DÜNYA - 01 Ekim 2024 Salı 13:41 | Son Güncelleme : 01 Ekim 2024 Salı 13:43

Lübnan ve BM’den 426 milyon dolarlık acil yardım çağrısı

A
A
A
Lübnan ve BM’den 426 milyon dolarlık acil yardım çağrısı

 Lübnan hükümeti ve Birleşmiş Milletler (BM), insani ihtiyaçları karşılamak amacıyla yaklaşık 426 milyon dolarlık acil yardım çağrısında bulundu. Birleşmiş Milletler Lübnan Geçici Görev Gücü (UNIFIL), İsrail'in kara harekatına rağmen pozisyonunu korumaya devam ettiğini belirtti.

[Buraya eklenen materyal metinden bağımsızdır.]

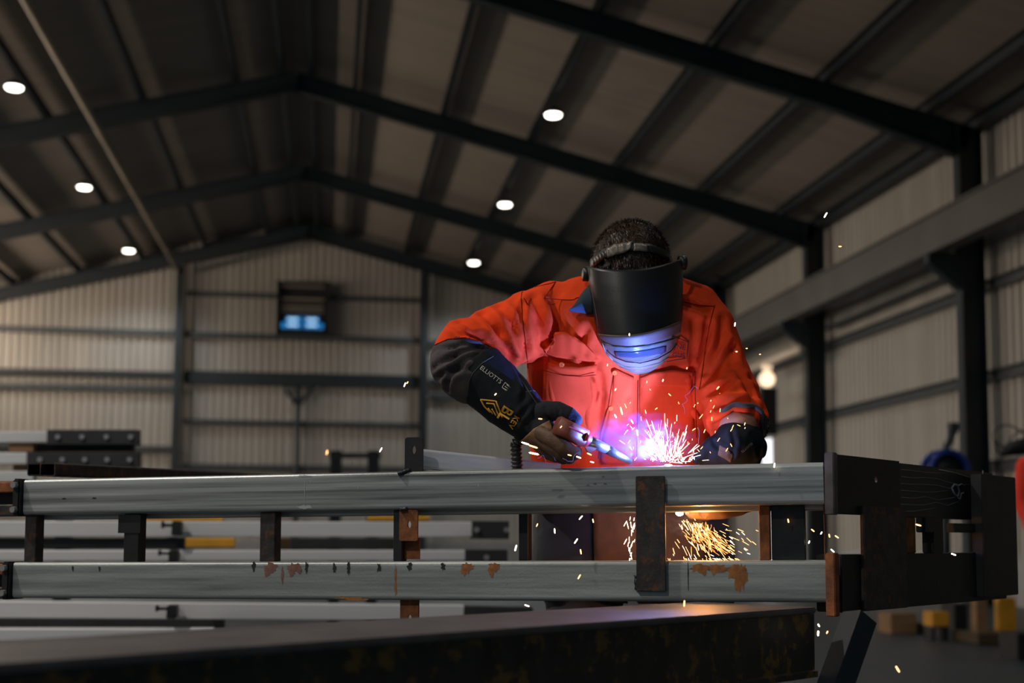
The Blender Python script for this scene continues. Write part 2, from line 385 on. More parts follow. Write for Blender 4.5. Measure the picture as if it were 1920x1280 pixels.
# louvred vent
t = thing('louvre_vent', 'dark louvred vent box with blue lit panes high on the gable', 'vent', (-.78, Y1-.3, 6.15))
vy = Y1-.42
for c, s in (((-.78, vy, 7.49), (1.38, .3, .09)), ((-.78, vy, 6.20), (1.38, .3, .08)), ((-1.43, vy, 6.85), (.09, .3, 1.4)), ((-.13, vy, 6.85), (.09, .3, 1.4))): box('frame', c, s, M_black, t)
box('backing', (-.78, vy+.1, 6.85), (1.3, .03, 1.3), M_black, t)
for z, r in ((7.42, .05), (7.08, .06), (6.88, .06), (6.76, .05)):
    box('slat', (-.78, vy-.02, z), (1.10, .03, r), mat('slat_metal', (.34, .29, .25), .4, .5), t, M=None)
for s in (-1, 1):
    for r_, (z, wd) in enumerate(((6.53, .40), (6.37, .52))):
        box('pane', (-.78+s*(.03+wd/2), vy-.06, z), (wd, .03, .15), glow('blue_pane_light', (.012, .16, .42), 1.0), t, bev=.012)
        box('highlight_strip', (-.78+s*(.06+.19), vy-.09, z+.01), (.27, .012, .055), glow('pane_highlight', (.5, .75, 1.0), 1.1), t)  # glowing strips paint the white highlights on the panes
# ------------------------------------------------------------------ high-bay lamps
def highbay(x, y, label):
    z = zb(x)+.12
    t = thing('high_bay_lamp', label, 'lamp', (x, y, z), 'high bay lamps under the roof')
    bm = bmesh.new(); tube_bm(bm, [(x, y, z+.10), (x, y, z+.02), (x, y, z)], [.08, .14, .15], 20); obj('housing', bm, M_plblack, t, True)
    tube('hanger', [(x, y, z+.08), (x, y, zb(x)+.36)], .012, M_plblack, t, 6)
    bm = bmesh.new(); tube_bm(bm, [(x, y, z-.004), (x, y, z-.03)], [.13, .115], 24); obj('diffuser', bm, M_lampglow, t, False)
    l = lamp('lamp_light', 'SPOT', (x, y, z-.06), (((1200 if y < 0 else 1700) if s < 0 else 90) if y < 6 else 160 if y < 10 else 100 if y < 18 else 310), ((1.0, .92, .82) if y < 6 else (.92, .97, 1.0)), spot_size=math.radians(150), spot_blend=.6, shadow_soft_size=.15)
    setpar(l, t)
k = 0
labs = {(1, 20.9): 'round glowing high bay lamp, nearest in the right row', (1, 26.9): 'round glowing high bay lamp, middle of the right row', (1, 32.9): 'round glowing high bay lamp, farthest in the right row',
        (-1, 20.9): 'round glowing high bay lamp cut by the left picture edge', (-1, 26.9): 'round glowing high bay lamp, middle of the left row', (-1, 32.9): 'round glowing high bay lamp, farthest in the left row, near the gable',
        (1, 14.9): 'high bay lamp of the right row, over the yellow machines', (-1, 14.9): 'high bay lamp of the left row, over the tube stacks',
        (1, 8.9): 'high bay lamp of the right row behind the welder', (-1, 8.9): 'high bay lamp of the left row behind the welder',
        (-1, -3.1): 'high bay lamp of the left row behind the photographer',
        (1, 2.9): 'high bay lamp over the welder, right row', (-1, 2.9): 'high bay lamp over the welder, left row'}
for (s, y), lb_ in labs.items(): highbay(XC+s*4.25, y, lb_)

# ------------------------------------------------------------------ the welded frame in front
A = P(45, 899, 3.5); B = P(1543, 866, 2.7)
U = (B-A).normalized(); BK = V((0, 0, 1)).cross(U).normalized()        # BK points away from the camera
def sec_beam(name, a, b, h, d, m, parent, wall=.004, r=.009, inner=True):
    """hollow tube whose FRONT TOP edge runs a->b, height h, depth d (away from the camera)"""
    x = (b-a).normalized(); bk = V((0, 0, 1)).cross(x).normalized(); up = x.cross(bk)
    if up.z < 0: up = -up
    c = a + bk*d/2 - up*h/2
    M = Matrix((x, bk, up)).transposed().to_4x4(); M.translation = c
    bm = bmesh.new(); extr(bm, rrect(d, h, r), (b-a).length, rrect(d-2*wall, h-2*wall, max(r-wall, .001)) if inner else None)
    return obj(name, bm, m, parent, M=M)
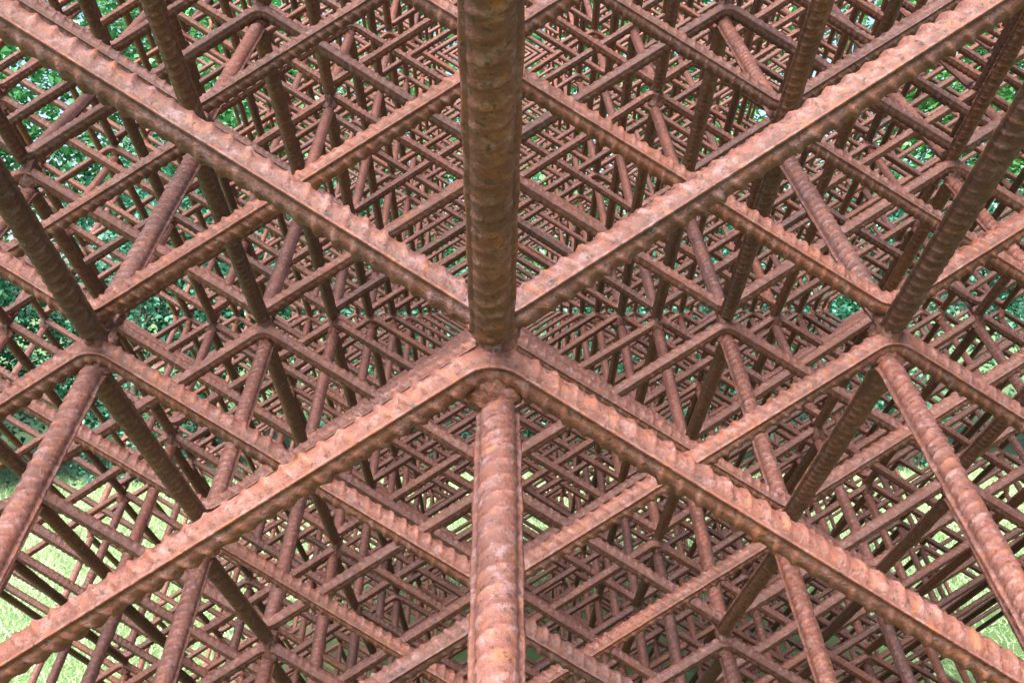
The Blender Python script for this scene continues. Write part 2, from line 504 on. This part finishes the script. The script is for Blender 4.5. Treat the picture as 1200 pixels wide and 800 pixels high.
KINDS = {}
def kind(key, *args, top, rad, stems=1):
    me, cs = leaf_cloud(*args)
    KINDS[key] = (me, trunk_mesh('trunk', cs[:14], top, rad, 5 + len(KINDS), stems))
kind('tall', 'crown', 42000, 2.0, 1.6, 1.0, 6.8, 0.075, LEAF_A, 11, 60, top=4.6, rad=0.14)
kind('loose', 'crown', 36000, 1.9, 1.6, 1.2, 7.2, 0.075, LEAF_C, 12, 46, top=5.0, rad=0.12)
kind('shrub', 'crown', 18000, 1.35, 1.0, 0.05, 3.0, 0.06, LEAF_B, 13, 50, top=1.7, rad=0.05, stems=4)
kind('low', 'crown', 12000, 1.2, 0.8, 0.05, 1.9, 0.055, LEAF_B, 14, 40, top=1.1, rad=0.035, stems=5)
def plant(name, key, x, y, rz, label, cat, group, s=1.0):
    e = bpy.data.objects.new(name, None); COL.objects.link(e)
    x, y, s = x * 1.28, y * 1.28, s * 1.18
    e.location = (x, y, 0); e.rotation_euler = (0, 0, rz); e.scale = (s, s, s)
    tag(e, label, cat, group)
    link('crown', KINDS[key][0], None, e); link('trunk', KINDS[key][1], None, e)
    return e
GT, GS = 'trees beyond the rusty lattice', 'dark shrubs along the far edge of the lawn'
plant('leafy_tree', 'tall', -5.6, 9.6, 0.4, 'bright green leafy tree filling the gaps at the upper left corner', 'tree', GT, 1.05)
plant('leafy_tree', 'tall', -3.2, 11.6, 2.1, 'green tree behind the upper left part of the lattice', 'tree', GT)
plant('leafy_tree', 'loose', -0.9, 12.2, 1.2, 'green tree glimpsed left of the thick upright bar', 'tree', GT)
plant('leafy_tree', 'tall', 1.6, 11.8, 3.9, 'green tree glimpsed right of the thick upright bar', 'tree', GT)
plant('leafy_tree', 'loose', 4.0, 11.9, 5.2, 'pale green tree behind the upper right part of the lattice', 'tree', GT)
plant('leafy_tree', 'loose', 6.4, 9.8, 0.2, 'pale yellow green tree showing at the right edge', 'tree', GT, 1.05)
plant('leafy_tree', 'loose', -8.2, 12.6, 0.9, 'tall green tree farthest left beyond the lawn', 'tree', GT, 1.2)
plant('leafy_tree', 'tall', 8.8, 12.6, 2.9, 'tall green tree farthest right beyond the lawn', 'tree', GT, 1.2)
plant('dark_shrub', 'shrub', -5.1, 8.6, 1.1, 'dark blue green shrub at the left edge, below the bright tree', 'shrub', GS)
plant('dark_shrub', 'shrub', -3.3, 9.6, 2.6, 'dark glossy shrub behind the left node of the lattice', 'shrub', GS)
plant('dark_shrub', 'shrub', -1.4, 10.3, 0.3, 'dark shrub glimpsed low behind the left of the central node', 'shrub', GS)
plant('dark_shrub', 'low', 0.3, 10.5, 4.1, 'low dark shrub glimpsed behind the central node', 'shrub', GS)
plant('dark_shrub', 'shrub', 2.0, 10.4, 5.0, 'dark shrub glimpsed low behind the right of the central node', 'shrub', GS)
plant('dark_shrub', 'shrub', 3.9, 10.0, 3.3, 'dark glossy shrub behind the right node of the lattice', 'shrub', GS)
plant('dark_shrub', 'shrub', 5.6, 9.2, 0.7, 'dark green shrub at the right edge, below the pale tree', 'shrub', GS)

İsrail ordusunun 2006'dan bu yana ilk kez Lübnan sınırındaki köylere başlattığı kara harekatı devam ediyor. Lübnan Başbakanı Necip Mikati Birleşmiş Milletler (BM) temsilcileriyle yaptığı görüşmede, Lübnan’ın "tarihinin en tehlikeli dönemlerinden biriyle karşı karşıya” olduğunu ifade etti. Mikati, İsrail’in saldırıları nedeniyle 1 milyon kişinin yerinden edildiğini belirterek, “Yerinden edilen sivillere destek sağlama yönündeki devam eden çabalarımızı güçlendirmek için acilen daha fazla yardım çağrısında bulunuyoruz" ifadelerini kullandı.

Lübnan için yaklaşık 426 milyon dolarlık yardım çağrısı
BM İnsani Yardım Koordinasyon Ofisi (OCHA) tarafından yapılan yazılı açıklamada ise İsrail’in saldırıları nedeniyle artan ihtiyaçlar için 426 milyon dolarlık yardım çağrısında bulunuldu. Açıklamada, “BM ve Lübnan'daki insani yardım ortakları, 3 ay boyunca ilkeli ve etkili insani için acil yardım çağrısı yapıyor. Lübnan'daki 1 milyon kişiye hayat kurtarıcı yardım ve koruma sağlamak için 425 milyon 745 bin dolar talep ediliyor. Artan çatışmaların ortasında kalan insanların mevcut ve yeni insani ihtiyaçlarını karşılamak için ek fonların derhal sağlanması hayati önem taşıyor” ifadeleri kullanıldı.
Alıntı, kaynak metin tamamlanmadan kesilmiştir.